_SET TASK:_ How many lines of these entries include the string "More"? State the number alone.

_Collection entries:_
>>>
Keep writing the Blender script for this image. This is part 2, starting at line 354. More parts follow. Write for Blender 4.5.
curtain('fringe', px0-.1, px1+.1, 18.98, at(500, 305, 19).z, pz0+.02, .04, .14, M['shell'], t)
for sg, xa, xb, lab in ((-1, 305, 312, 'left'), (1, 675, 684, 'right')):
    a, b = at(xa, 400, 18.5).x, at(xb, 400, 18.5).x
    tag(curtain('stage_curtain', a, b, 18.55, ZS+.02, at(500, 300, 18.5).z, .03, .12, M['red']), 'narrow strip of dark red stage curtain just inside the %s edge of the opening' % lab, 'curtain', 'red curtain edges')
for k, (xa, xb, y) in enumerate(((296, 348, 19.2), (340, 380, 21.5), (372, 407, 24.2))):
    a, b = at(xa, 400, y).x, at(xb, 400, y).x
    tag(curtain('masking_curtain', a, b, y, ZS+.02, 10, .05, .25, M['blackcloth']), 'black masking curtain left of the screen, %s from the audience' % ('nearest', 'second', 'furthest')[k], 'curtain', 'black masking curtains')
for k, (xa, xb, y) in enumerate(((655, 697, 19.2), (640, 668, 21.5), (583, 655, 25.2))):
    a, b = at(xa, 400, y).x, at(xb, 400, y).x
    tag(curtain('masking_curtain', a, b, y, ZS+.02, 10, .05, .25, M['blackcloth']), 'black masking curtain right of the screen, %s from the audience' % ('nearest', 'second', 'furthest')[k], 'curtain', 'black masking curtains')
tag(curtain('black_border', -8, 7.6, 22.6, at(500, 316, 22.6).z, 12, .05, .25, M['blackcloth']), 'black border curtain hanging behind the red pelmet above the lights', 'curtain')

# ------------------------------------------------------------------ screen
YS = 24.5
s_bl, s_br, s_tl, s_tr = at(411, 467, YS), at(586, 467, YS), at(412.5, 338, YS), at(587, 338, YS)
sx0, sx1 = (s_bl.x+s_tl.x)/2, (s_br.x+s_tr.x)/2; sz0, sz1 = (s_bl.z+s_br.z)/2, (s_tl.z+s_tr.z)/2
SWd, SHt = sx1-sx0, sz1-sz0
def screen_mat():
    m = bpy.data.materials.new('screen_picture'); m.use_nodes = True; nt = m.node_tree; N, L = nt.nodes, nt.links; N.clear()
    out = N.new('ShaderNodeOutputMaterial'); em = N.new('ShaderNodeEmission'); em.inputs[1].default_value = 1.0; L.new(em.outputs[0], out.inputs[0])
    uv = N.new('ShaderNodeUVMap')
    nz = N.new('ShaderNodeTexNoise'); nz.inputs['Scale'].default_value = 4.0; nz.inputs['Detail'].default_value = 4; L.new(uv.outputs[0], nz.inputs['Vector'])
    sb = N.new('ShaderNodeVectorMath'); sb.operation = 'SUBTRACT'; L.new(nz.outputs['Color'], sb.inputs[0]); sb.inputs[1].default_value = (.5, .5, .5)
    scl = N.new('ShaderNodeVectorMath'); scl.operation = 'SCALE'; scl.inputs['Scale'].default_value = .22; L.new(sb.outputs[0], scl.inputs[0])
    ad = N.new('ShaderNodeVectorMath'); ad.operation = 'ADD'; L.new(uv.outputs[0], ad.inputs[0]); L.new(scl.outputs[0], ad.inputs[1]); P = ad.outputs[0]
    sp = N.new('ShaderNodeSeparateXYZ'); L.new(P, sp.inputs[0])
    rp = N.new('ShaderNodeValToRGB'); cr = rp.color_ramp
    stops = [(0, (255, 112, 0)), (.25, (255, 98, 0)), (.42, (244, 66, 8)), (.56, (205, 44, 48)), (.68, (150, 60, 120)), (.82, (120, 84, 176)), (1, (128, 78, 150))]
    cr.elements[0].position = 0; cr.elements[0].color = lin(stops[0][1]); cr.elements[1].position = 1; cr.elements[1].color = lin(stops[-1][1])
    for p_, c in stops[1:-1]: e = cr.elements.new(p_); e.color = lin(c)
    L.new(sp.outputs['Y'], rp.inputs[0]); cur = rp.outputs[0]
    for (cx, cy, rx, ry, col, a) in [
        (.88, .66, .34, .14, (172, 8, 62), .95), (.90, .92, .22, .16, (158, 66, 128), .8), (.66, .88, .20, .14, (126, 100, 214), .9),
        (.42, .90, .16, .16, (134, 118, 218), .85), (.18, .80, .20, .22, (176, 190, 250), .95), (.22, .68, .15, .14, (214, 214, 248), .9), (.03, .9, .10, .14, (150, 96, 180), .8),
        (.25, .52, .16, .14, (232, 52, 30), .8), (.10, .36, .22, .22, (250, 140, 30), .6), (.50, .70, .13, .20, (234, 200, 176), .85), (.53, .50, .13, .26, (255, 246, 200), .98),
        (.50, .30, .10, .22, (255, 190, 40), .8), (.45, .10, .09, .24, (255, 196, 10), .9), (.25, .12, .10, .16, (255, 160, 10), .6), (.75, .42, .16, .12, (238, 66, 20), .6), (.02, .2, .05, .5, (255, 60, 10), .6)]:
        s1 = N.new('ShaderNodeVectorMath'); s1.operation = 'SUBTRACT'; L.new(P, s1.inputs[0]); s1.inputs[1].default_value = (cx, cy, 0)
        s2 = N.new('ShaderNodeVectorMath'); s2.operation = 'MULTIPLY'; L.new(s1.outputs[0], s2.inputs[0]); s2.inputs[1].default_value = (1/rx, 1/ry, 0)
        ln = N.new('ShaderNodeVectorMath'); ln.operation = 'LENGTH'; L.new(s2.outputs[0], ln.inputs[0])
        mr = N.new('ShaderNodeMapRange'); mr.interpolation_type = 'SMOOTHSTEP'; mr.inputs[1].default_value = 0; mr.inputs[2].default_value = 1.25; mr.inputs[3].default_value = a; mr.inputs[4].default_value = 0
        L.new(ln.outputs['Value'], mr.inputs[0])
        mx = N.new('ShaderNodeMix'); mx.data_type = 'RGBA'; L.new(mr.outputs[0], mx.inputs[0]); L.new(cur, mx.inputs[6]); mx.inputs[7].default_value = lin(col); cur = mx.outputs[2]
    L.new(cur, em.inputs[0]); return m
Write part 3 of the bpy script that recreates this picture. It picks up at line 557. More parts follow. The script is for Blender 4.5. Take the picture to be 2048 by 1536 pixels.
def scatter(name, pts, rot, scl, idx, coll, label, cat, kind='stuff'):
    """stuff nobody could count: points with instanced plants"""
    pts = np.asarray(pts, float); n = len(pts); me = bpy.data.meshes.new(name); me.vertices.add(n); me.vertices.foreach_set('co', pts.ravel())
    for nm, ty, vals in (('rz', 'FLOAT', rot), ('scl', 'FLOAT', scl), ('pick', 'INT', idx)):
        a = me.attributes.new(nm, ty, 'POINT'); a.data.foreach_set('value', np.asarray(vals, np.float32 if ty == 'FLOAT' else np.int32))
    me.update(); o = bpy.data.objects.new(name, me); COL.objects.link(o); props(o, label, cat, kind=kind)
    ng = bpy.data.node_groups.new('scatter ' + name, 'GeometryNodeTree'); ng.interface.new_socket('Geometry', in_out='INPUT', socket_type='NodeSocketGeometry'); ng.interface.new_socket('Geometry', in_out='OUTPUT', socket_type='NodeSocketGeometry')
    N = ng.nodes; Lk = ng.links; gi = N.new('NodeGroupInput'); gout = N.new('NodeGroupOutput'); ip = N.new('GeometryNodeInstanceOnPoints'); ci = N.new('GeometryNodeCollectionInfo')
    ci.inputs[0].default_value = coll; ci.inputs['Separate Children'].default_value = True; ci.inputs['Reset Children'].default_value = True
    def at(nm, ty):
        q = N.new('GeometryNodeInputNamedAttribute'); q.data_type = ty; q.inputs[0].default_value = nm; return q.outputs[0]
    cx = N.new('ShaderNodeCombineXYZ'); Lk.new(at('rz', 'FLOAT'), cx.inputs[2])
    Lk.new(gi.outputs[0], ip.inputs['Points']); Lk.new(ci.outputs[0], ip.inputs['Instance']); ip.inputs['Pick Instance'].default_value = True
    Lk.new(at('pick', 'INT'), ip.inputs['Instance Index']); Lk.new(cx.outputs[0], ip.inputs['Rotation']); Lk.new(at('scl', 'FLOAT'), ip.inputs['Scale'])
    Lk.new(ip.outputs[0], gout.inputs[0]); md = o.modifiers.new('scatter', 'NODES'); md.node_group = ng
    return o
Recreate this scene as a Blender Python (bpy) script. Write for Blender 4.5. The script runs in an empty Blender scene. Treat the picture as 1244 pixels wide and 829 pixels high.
<<<
_OUTPUT:_ 2